My heart is in the sport, I was a rider for 20 years and then when you retire it’s a big loss and a shock to the system. You have an affinity with the fans and when that stops it’s a big void, but the job I have now, I still get a buzz. It’s probably as close as I can get without jumping on a bike. I don’t take it for granted at all, if you could pick a job in speedway after you retire this would probably be it and I love it. It can be stressful of course, but I enjoy it and I wouldn’t do it if I didn’t. 

" We are trying to modernise and we’re always looking ahead to see what we can do to enhance the series and we’ve tested a few things this year that have been good."

Talk us through a Grand Prix weekend for you…

I need to be at the track first thing Thursday morning so that means flying Wednesday evening normally from my closest airport, Cardiff, then it’s straight to the hotel to get a proper night sleep. 
Thursday is a pretty big day really, even though the riders don’t arrive until Friday. We have lots of staff meetings, meetings with the organisers, meetings with the promoters, I check the track safety and make sure everything is where it should be. I check the safety areas, the pits, the air fence, the press room – I have a huge check list to go through and I have to do it all. Wifi, passes, everything! It’s an important day.
On Friday I head back to the track in the morning and do a few odd jobs and then the focus shifts to the track. I work with the staff and check the starting gates and the fence – I take a slow-mo video of the starting gate so I can be sure it’s working properly and going up evenly. The FIM jury arrive on the Friday so I make sure everything is prepared for them, then we have the official draw in the afternoon.
After that we have our first international jury meeting and then we run to a practice schedule, normally between 75 and 90 minutes, and really that’s all about making the track as close to race conditions as possible. It’s frustrating for me if the track isn’t anything like what it will be for the race, so that’s a big focus. Then it’s some debrief meetings and often a dinner with the organisers or the local promoter – I don’t tend to get to bed early!
Saturday is actually possibly the easiest day because we’ve done all the preparation. I arrive at the track, check everything over then we have a production meeting that runs through the whole show minute-by-minute, then we’ll have another jury meeting and a meeting with TV. After that I hold the riders briefing, where it’s just me, the referee and the 18 riders and we talk about all sorts of things, sometimes it’s not just about this race. We have a good relationship and I always encourage them to give some feedback so that’s a good chance to have a chat.
That’s when the tension builds really, you can sense the atmosphere getting going and after we run the parade we have a 10-minute countdown for the race.
During the race it’s about making sure we run bang on time for TV and every four heats I’m out on the track making sure it’s okay, or trying to change it, improve it, whatever needs doing. Then we call the top eight, do the semi finals and finals draw and at the end I’ll take the top three to the podium and sit back and watch them celebrate!
After that we do some technical checks; engines, carbs etc. We’re very hot on engines, you always hear rumours about big engines but nobody would chance it in the GP’s because we’re really on it. Then we have a final jury meeting to confirm the results, deal with any protests, just wrap things up really. Normally I’m finished about midnight and I can pack my bag!

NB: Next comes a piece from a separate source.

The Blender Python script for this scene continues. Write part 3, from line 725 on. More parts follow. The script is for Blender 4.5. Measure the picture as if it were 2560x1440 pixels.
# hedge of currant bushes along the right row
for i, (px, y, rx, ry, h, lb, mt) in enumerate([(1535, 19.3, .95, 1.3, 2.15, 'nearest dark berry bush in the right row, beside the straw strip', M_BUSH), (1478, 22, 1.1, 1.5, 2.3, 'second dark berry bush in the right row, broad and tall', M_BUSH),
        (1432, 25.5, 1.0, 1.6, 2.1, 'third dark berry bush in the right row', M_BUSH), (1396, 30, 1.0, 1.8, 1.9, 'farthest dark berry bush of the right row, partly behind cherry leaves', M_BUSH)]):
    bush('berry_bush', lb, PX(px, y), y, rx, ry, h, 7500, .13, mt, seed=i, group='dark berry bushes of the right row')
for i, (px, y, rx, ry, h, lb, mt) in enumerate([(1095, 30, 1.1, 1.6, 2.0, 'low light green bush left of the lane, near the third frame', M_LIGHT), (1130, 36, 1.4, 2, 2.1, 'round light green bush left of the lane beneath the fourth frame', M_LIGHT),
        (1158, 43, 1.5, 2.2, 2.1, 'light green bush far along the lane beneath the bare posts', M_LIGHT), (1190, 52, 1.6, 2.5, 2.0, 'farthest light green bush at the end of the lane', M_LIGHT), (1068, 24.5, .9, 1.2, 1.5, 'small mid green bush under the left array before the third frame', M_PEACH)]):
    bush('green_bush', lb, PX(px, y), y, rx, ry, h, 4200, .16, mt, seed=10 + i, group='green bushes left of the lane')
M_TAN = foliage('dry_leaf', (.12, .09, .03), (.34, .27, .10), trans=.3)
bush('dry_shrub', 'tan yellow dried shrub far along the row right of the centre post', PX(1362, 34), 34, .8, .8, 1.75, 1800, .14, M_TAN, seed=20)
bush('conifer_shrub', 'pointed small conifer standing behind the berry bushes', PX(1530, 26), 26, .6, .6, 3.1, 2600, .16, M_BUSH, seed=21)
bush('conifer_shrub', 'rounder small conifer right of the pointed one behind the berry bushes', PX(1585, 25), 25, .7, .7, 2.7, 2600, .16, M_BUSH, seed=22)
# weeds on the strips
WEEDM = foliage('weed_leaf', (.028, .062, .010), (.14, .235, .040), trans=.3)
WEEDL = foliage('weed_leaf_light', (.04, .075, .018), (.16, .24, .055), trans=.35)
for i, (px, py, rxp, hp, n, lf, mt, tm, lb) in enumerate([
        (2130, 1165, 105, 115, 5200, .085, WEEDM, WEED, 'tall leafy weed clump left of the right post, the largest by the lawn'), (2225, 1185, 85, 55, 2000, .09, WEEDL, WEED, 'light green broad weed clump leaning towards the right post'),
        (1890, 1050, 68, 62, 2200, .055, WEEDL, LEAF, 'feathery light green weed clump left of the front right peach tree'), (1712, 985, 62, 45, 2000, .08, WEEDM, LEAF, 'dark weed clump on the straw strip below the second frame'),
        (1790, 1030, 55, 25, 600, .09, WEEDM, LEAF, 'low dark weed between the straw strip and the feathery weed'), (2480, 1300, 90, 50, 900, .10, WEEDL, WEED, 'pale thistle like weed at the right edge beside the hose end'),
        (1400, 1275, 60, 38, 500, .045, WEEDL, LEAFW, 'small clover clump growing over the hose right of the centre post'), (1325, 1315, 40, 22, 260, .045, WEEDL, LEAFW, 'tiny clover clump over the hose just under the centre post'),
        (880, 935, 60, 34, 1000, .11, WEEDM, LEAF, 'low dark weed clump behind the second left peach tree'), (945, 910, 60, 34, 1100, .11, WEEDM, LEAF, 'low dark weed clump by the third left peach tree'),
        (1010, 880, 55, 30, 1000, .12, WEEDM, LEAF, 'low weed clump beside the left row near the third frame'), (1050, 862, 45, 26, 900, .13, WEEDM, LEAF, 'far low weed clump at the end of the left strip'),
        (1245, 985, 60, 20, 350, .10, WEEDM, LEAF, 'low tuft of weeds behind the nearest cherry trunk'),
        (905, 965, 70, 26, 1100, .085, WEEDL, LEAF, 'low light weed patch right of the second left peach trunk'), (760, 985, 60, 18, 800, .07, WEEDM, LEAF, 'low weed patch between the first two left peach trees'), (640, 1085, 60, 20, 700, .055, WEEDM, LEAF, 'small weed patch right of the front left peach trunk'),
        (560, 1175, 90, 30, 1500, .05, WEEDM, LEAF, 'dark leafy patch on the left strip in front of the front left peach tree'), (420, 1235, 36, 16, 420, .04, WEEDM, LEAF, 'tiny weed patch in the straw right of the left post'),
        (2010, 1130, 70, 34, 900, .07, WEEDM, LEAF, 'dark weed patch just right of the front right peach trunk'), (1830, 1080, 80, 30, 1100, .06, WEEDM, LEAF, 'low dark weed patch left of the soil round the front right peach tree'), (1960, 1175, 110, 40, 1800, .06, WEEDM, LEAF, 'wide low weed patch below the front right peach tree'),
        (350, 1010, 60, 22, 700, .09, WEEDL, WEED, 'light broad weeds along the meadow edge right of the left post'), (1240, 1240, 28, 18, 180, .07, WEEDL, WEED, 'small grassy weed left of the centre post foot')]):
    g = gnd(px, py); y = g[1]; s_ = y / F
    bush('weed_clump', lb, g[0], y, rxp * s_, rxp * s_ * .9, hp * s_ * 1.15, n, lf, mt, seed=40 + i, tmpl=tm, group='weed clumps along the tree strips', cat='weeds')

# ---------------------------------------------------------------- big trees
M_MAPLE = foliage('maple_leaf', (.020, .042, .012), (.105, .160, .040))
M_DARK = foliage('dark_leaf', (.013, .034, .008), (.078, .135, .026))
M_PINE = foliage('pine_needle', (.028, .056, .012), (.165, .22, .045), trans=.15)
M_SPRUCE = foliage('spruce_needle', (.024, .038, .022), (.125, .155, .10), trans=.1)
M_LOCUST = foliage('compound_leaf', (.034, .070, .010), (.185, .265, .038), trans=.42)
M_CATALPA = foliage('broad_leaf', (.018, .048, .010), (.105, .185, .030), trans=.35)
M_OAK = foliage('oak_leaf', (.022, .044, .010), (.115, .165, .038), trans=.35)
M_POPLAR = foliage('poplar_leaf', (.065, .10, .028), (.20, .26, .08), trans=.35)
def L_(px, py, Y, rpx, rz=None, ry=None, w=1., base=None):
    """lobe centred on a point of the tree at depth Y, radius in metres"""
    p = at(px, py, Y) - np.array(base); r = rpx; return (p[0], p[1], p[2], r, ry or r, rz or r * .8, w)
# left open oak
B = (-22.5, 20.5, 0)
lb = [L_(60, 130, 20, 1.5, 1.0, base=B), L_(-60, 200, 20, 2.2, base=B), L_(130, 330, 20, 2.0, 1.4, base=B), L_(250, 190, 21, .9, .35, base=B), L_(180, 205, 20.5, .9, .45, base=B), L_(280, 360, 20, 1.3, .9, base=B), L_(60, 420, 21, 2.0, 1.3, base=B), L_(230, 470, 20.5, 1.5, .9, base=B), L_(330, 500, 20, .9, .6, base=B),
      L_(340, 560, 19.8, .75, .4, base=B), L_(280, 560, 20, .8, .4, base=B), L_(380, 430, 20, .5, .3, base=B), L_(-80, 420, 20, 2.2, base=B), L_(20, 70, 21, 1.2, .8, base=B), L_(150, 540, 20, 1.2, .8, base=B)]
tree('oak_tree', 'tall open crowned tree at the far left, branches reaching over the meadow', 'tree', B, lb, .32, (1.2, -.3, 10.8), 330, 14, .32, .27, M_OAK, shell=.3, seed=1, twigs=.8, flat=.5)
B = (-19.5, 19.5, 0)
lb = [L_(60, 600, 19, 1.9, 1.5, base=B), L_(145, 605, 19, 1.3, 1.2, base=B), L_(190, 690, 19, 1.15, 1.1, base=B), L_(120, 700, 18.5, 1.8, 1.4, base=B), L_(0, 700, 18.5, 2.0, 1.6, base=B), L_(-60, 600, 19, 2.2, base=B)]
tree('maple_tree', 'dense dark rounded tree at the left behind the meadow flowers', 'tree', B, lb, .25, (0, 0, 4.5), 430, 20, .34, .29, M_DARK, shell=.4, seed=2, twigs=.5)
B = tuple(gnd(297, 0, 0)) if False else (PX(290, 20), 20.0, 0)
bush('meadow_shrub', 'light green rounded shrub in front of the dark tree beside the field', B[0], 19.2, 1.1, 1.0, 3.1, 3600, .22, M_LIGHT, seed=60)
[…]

Finally, where do you see the GP series going in the future?

Well we have a really solid product and you don’t fix what isn’t broken. I love the fact that every point counts for the riders, every point they score goes on their overall total so you never have a dead rubber. 
We are trying to modernise and we’re always looking ahead to see what we can do to enhance the series and we’ve tested a few things this year that have been good. Timing equipment, audio, sometimes it works and sometimes it doesn’t but you have to try.
Obviously a big focus is on locations and we want more outside of Europe. Whether that’s Australasia, the Middle East, USA, it’s not simple. People think you just find a stadium and plonk a speedway track in and people will buy tickets but it’s not that easy and you have to make sure it’s the right location. We’re working really hard and we have a new country being added to the calendar next year and probably at least one in 2020 as well, so we’re making progress and it’s only going to get bigger and better.